Is Torrance running as you understand it today and what's behind my question is, obviously, West Coast, like everywhere else, the margins upcoming quite a bit. So I'm just wondering what the dynamics going into summer could look like in that market if Torrance comes back given that margins are already weak with Torrance offline. I will leave it there. Thanks.
- CEO
Yes, Torrance, they did have I guess here in the last month, they shut down their crude unit. They had one crude unit for a short period of time. But principally, has been running at significantly reduced rates and basically producing a bunch of intermediates and very -- some finished products from the reformer and some of the other units, but a lot of intermediates. When, to your point, when the Torrance is a gasoline machine as you know, the FCC. A lot of FCC so you will see some pretty significant, assuming the margins there, increase in gasoline out of Torrance.
Right now, the track has come in as it has everywhere, but the reality is gasoline demand year-over-year in California last year versus 2014 was up rather significantly. And if you look at the vehicle miles traveled, indications is continuing to be there.
So even with Torrance coming up, the base supply demand situation in California does not look like it's problematic to us, and California is a place where you can move along when everything is running well and make a little bit of money or some amount of money, but the history of the state is when there is a problem in a refinery, unfortunately for ExxonMobil Torrance has been announced over a period of time, is where if you run properly, you can do extremely well.
- Analyst
Thanks, fellows. I appreciate the answers.
Operator
We can take up follow-up from Chi Chow. Please go ahead.
- Analyst
Just one follow-up. Can you quantify the break-even medium and heavy crude discounts on a percentage basis for your system? And does that break-even differ by refinery?
- CEO
We would have to get back to you on the system. You can work that with Colin, but yes the second piece is very clear. That is why we have these linear models. If that break-even will move around.

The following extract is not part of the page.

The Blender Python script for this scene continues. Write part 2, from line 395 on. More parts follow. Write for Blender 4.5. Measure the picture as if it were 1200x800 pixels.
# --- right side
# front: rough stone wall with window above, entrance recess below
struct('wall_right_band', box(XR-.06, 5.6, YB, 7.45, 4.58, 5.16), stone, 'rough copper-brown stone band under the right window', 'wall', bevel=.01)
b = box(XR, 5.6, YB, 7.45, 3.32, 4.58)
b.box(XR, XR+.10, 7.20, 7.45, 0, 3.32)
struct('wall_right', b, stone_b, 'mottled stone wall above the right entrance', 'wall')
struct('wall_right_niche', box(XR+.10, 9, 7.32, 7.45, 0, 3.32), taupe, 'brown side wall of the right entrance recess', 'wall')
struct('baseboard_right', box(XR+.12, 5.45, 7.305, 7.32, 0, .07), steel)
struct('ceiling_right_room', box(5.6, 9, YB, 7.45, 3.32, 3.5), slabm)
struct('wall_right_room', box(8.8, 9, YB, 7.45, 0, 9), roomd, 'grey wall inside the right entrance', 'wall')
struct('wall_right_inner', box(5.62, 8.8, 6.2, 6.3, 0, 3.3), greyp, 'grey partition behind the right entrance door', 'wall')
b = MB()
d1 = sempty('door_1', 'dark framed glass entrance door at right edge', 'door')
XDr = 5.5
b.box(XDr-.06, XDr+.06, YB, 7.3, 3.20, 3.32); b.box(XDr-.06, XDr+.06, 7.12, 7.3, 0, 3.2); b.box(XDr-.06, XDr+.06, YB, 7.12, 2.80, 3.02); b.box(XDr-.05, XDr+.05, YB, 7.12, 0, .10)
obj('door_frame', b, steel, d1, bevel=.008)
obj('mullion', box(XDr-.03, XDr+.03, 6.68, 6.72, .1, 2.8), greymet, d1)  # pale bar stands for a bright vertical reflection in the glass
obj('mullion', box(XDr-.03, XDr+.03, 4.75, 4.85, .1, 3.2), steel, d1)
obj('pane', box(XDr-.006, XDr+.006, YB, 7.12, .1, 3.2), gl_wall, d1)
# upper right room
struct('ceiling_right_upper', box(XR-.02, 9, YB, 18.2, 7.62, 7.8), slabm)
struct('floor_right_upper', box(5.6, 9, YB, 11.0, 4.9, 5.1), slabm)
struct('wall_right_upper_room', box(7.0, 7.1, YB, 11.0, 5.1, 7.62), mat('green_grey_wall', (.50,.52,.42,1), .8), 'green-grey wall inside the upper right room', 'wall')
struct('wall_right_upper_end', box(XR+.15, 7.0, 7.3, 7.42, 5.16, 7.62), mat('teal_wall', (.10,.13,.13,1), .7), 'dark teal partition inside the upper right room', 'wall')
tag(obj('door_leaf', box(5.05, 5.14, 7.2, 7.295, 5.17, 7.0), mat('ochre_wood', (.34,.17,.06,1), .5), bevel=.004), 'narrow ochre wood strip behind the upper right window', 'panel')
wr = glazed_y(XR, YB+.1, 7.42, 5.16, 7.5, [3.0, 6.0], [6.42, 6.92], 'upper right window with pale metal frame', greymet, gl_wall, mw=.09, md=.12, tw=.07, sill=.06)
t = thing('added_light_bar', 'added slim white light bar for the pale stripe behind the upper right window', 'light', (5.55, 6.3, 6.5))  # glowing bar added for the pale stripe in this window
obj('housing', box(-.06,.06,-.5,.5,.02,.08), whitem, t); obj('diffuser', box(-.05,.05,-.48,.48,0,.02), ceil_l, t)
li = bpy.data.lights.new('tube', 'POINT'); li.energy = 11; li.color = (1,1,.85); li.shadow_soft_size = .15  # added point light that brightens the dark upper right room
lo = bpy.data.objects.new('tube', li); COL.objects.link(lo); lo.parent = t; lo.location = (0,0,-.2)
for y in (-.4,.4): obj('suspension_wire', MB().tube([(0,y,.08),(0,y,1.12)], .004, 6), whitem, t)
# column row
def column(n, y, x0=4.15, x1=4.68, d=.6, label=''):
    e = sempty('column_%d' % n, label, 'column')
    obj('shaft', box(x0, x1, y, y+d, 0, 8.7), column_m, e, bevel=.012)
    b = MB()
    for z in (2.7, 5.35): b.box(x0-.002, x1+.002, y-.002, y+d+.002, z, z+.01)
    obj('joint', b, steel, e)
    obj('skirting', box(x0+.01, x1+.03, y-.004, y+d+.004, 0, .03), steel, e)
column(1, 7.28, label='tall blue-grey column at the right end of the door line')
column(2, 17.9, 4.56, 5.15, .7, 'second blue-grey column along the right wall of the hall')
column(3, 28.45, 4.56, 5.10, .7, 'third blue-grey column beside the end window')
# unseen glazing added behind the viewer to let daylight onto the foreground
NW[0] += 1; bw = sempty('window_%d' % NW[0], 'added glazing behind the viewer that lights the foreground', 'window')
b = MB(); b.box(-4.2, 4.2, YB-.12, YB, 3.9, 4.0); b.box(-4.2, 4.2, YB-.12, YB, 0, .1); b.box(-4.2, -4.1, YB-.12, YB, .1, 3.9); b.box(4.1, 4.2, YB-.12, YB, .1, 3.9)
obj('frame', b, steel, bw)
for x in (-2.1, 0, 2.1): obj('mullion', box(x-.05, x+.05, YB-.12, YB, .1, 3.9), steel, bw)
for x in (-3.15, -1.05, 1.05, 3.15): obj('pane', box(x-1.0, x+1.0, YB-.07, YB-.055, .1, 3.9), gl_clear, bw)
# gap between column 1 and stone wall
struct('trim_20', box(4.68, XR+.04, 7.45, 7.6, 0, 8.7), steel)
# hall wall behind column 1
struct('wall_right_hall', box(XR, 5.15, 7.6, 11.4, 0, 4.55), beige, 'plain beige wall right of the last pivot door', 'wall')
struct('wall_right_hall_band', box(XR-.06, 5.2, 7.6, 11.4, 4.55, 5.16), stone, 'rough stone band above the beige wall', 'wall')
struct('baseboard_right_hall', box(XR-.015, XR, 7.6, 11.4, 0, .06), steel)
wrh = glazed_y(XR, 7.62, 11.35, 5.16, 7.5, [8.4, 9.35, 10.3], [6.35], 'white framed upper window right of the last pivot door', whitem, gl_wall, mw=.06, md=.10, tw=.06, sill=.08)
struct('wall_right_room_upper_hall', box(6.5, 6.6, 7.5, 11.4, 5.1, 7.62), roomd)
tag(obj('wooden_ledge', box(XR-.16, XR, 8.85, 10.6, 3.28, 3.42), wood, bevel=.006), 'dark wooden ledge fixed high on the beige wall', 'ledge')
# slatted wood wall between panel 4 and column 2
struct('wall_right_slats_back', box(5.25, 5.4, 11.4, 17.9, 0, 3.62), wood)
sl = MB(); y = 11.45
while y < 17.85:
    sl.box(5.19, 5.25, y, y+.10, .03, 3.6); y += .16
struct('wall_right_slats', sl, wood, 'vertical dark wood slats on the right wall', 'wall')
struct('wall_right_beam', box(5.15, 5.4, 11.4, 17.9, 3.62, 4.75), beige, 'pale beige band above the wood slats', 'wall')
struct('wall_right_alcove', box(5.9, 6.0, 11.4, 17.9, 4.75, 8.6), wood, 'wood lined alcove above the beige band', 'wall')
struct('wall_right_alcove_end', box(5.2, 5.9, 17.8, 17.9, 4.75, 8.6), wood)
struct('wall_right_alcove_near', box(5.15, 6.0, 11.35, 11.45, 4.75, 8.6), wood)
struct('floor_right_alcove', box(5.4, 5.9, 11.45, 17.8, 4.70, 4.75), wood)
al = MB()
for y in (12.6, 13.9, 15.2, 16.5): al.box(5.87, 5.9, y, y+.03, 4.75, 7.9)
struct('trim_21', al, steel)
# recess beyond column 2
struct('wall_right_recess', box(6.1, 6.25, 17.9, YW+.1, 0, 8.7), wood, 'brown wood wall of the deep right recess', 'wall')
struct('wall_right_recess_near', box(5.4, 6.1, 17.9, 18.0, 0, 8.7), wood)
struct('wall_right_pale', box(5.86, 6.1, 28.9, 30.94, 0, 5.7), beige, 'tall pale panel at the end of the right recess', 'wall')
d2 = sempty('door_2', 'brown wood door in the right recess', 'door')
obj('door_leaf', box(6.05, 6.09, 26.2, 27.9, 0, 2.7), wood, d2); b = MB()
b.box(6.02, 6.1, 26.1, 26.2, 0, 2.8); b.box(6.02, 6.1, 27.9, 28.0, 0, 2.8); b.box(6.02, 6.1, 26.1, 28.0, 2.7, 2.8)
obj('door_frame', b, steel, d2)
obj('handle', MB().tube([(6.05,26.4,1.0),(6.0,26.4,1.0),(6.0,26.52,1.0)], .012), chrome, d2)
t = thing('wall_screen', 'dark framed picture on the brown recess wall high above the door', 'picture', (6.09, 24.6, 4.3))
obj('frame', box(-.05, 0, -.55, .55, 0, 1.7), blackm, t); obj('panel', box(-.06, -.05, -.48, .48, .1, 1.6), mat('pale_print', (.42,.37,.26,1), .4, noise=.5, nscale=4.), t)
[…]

So it is difficult to say exactly what they are over a longer period of time. We can look at them in any spot time and run it through the model and it will say, yes, here's your break-even economics, but that changes with the spread between gasoline, distillate, it changes with octane moving out, the jet premium, it's fairly complicated so we could not give you something that we feel you should run with over an extended period of time as a percentage.
- Analyst
Tom, do you have any sort of rule of thumb? Do you need a 10% or 12% discount on [mia] versus light or something lower for medium crude? Anything just to kind of get a feel.
- CEO
I would like to try to help you out but really, no. Again, it's just a little bit too complicated for us to give you something that we might be misleading you. As Tom says, it is percentage-based so you know, you got to look at it at a point in time and you've got to look at the whole macroeconomic environment -- not macro but specific economic environment and much it up to the hardware in the refinery to be able to do that and that is why we run LPs.
- Analyst
Okay, thanks.
Operator
Ladies and gentlemen, we have reached the end of our allotted time. I will turn the call back to Tom Nimbley for closing remarks.
- CEO
All right. We certainly appreciate your time. Thank you for the participation and everybody have a good day.
Operator
Okay. And ladies and gentlemen, this does conclude our program. We thank you for your participation. You may down disconnect. And have a great day.